Der Kampf war noch nicht zu Ende. An Judas Stelle trat sein tapferer Bruder Jonathan, unterstützt vom dritten Bruder Simon, und stellte die verlorne Sache wieder her, indem er auf’s Neue grossen Anhang fand, Jerusalem wieder gewann und zwischen den Ptolemäern und Seleuciden geschickt zu unterhandeln wusste, so dass beide ihm schmeichelten. Endlich aber verrieth ihn Tryphon, der Feldherr des jungen Antiochus Entheus, lud ihn gastlich ein und liess ihn umbringen. Simon regierte als Hoherpriester die Juden dennoch fort, erlitt aber gleiches Loos bei einem Gastmahl durch die treulosen Ptolemäer. Ihm folgte sein Sohn Johannes Hircanus, der die neue Königsdynastie der Juden gründete, deren [55] letzter Sprössling Mariamne zur Zeit Christi als Gattin des Herodes tragisch unterging.

Die Bibel verlässt uns hier. Nur aus Josephus erhellen die grossen Thaten des Johannes Hircanus, auf die wir hier nicht näher eingehen. Genug, es gelang, das jüdische Reich unter eignen Königen wiederherzustellen, die sich hauptsächlich durch die Gunst der Römer von der Herrschaft der Ptolemäer und Seleuciden losrissen, bald aber selbst unter die Obergewalt der Römer fielen.
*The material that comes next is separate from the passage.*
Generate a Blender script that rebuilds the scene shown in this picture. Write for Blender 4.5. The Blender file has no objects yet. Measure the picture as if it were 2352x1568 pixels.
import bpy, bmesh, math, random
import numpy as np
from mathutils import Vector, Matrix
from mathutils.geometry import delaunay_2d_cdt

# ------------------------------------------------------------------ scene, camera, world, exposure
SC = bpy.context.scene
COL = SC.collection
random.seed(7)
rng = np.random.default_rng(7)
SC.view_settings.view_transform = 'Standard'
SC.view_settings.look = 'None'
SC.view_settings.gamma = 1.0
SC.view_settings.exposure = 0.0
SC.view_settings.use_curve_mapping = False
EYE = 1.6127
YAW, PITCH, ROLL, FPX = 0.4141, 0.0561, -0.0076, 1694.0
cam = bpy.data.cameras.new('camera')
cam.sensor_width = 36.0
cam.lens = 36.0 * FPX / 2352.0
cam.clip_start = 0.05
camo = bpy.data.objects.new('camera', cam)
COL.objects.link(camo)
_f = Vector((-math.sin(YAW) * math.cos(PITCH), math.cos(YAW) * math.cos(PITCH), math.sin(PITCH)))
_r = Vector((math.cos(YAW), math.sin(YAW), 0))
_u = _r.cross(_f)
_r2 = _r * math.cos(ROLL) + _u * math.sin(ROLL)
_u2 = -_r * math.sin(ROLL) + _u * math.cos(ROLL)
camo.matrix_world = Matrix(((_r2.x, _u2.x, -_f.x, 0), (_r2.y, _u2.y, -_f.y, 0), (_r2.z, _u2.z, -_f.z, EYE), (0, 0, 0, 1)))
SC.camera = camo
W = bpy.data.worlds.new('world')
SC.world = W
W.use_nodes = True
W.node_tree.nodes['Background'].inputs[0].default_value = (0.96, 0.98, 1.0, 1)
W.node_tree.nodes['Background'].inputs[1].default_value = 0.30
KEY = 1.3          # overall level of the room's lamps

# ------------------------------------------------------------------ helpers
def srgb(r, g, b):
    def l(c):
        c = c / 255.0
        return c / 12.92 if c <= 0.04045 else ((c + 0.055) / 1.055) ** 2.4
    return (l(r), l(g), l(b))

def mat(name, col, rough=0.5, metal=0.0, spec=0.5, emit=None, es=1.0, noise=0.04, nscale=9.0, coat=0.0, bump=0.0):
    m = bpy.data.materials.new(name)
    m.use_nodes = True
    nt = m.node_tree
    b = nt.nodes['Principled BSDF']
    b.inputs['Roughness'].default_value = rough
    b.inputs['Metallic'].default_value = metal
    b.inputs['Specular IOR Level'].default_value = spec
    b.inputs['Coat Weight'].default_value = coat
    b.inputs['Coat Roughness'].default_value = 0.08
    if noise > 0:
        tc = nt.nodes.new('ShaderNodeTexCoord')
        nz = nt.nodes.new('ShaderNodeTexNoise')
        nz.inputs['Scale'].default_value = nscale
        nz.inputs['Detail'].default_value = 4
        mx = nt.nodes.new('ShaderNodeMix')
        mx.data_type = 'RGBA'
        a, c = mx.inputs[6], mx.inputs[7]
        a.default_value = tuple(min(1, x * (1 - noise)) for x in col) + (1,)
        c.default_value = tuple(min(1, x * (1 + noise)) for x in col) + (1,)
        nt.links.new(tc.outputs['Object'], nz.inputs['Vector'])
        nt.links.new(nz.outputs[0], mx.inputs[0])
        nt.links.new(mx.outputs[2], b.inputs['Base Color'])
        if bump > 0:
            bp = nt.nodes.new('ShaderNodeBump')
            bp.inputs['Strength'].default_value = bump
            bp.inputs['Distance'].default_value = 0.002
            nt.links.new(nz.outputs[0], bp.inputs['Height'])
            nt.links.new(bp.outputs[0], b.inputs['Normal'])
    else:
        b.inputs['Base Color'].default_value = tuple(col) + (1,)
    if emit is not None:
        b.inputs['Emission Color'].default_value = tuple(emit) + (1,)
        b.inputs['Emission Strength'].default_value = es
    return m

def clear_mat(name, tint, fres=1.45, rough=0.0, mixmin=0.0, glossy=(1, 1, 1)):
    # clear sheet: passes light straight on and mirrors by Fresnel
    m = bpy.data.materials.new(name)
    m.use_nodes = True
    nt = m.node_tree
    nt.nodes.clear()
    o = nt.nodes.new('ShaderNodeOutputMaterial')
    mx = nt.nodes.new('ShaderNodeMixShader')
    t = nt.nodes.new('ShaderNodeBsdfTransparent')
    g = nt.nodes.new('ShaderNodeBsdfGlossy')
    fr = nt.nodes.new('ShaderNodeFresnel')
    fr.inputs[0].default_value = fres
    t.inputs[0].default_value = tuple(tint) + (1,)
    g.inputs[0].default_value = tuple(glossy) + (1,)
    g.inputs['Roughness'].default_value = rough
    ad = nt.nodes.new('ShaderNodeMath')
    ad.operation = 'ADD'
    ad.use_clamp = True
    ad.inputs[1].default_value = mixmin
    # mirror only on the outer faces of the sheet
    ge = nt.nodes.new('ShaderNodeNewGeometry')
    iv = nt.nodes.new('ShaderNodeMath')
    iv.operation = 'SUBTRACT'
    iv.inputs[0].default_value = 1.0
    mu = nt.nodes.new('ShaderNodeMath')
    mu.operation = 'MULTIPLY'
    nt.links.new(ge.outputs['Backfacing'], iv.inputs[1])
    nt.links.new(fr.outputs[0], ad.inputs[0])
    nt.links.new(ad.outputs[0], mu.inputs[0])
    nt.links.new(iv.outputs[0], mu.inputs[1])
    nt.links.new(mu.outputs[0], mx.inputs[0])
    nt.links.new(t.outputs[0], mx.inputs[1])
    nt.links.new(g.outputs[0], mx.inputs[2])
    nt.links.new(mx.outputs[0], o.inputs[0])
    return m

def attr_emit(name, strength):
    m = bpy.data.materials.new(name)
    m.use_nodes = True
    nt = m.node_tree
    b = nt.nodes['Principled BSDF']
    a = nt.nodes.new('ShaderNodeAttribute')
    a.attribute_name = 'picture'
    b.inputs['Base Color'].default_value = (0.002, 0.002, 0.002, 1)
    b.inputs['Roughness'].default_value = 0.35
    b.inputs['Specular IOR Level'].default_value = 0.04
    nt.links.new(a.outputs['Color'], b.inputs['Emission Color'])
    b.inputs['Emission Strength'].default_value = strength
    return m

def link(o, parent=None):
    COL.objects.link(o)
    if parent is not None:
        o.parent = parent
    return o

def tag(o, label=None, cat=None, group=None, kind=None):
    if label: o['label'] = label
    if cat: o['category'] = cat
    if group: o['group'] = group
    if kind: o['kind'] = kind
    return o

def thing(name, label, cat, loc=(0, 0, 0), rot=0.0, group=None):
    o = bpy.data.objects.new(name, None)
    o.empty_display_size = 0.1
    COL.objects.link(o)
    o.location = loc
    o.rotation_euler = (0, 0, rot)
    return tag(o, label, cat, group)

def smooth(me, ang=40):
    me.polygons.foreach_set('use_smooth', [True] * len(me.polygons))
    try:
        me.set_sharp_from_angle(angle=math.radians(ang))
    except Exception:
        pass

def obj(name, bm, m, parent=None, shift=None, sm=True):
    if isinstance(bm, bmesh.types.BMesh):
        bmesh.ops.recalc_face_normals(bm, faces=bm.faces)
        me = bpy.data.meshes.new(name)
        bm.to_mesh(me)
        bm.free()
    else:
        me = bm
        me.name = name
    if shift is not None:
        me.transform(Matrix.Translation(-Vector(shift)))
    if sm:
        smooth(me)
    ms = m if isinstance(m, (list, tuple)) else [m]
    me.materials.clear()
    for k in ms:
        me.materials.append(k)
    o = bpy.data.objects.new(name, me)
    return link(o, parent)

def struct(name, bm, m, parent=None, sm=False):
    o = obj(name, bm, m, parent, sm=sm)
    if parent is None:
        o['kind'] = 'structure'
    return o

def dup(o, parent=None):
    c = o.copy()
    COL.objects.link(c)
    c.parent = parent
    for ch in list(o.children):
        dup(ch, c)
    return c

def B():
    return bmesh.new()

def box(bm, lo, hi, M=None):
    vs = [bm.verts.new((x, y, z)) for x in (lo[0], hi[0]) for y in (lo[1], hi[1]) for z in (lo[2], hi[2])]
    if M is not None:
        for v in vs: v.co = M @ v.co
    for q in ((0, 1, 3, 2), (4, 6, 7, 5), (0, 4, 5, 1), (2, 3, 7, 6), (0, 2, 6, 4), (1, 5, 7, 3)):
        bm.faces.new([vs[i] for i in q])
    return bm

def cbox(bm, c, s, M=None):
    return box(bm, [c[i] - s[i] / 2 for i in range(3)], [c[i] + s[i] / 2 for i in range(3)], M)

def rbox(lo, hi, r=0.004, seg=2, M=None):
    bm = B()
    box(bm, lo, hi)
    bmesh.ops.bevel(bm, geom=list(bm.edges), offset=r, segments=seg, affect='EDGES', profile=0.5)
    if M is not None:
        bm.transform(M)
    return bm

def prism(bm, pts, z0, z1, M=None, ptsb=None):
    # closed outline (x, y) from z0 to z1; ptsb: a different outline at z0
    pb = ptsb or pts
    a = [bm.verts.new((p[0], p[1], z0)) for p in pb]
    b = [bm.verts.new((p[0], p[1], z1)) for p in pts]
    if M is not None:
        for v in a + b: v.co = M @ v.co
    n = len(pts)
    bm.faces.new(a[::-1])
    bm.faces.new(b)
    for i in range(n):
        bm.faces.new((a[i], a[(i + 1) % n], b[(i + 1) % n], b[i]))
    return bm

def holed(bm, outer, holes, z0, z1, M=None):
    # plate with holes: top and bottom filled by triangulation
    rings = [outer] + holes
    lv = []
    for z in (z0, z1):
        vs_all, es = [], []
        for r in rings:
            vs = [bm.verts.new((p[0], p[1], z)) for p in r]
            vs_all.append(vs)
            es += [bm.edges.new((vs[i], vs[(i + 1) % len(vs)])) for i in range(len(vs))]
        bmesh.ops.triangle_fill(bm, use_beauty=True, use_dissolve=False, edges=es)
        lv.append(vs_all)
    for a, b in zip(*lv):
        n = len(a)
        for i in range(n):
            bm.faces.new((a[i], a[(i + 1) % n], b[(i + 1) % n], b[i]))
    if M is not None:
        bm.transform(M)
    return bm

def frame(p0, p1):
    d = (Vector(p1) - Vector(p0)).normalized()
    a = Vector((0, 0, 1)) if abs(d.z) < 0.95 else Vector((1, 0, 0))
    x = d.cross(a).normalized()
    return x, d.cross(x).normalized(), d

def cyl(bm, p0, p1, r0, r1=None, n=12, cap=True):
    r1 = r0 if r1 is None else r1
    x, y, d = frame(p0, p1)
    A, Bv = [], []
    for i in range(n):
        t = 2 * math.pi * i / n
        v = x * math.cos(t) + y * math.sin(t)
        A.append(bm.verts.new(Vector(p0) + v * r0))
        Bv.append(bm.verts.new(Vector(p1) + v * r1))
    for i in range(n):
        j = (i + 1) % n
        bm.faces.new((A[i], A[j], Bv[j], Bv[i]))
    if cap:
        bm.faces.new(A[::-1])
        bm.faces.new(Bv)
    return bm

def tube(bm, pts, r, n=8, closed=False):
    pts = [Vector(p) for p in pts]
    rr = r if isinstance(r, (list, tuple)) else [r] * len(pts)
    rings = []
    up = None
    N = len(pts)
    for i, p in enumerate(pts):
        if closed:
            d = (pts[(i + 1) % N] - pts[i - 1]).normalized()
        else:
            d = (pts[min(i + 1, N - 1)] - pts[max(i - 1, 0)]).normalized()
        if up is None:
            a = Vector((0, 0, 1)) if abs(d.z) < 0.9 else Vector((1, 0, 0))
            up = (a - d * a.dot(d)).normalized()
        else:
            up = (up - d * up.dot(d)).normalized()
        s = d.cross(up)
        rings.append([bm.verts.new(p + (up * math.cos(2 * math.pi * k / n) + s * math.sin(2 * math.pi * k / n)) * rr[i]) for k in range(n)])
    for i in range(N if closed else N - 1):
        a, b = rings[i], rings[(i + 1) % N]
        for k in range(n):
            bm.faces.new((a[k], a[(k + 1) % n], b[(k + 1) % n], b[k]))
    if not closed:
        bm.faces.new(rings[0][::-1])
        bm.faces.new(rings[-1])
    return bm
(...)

So war es denn durch die wunderbare Lenkung Gottes dahin gediehen, dass das Gesetz Mosis sich im Sturm der Zeiten hatte erhalten können, trotz zweimaliger Verbannung und Gefangenschaft des Volkes in Aegypten und Babylon, trotz der Tempelschändungen und Zerstörungen, trotz der innern Corruption und dem Abfall zum Heidenthum. Der goldne Faden war nicht abgerissen, durch alle Gräuel des Heidenthums windet er sich hindurch, wie eine Wurzel durch die Finsterniss der Erde, um endlich die Wunderpflanze an’s Licht zu bringen, deren Keim in der dunkeln Wurzel verborgen lag.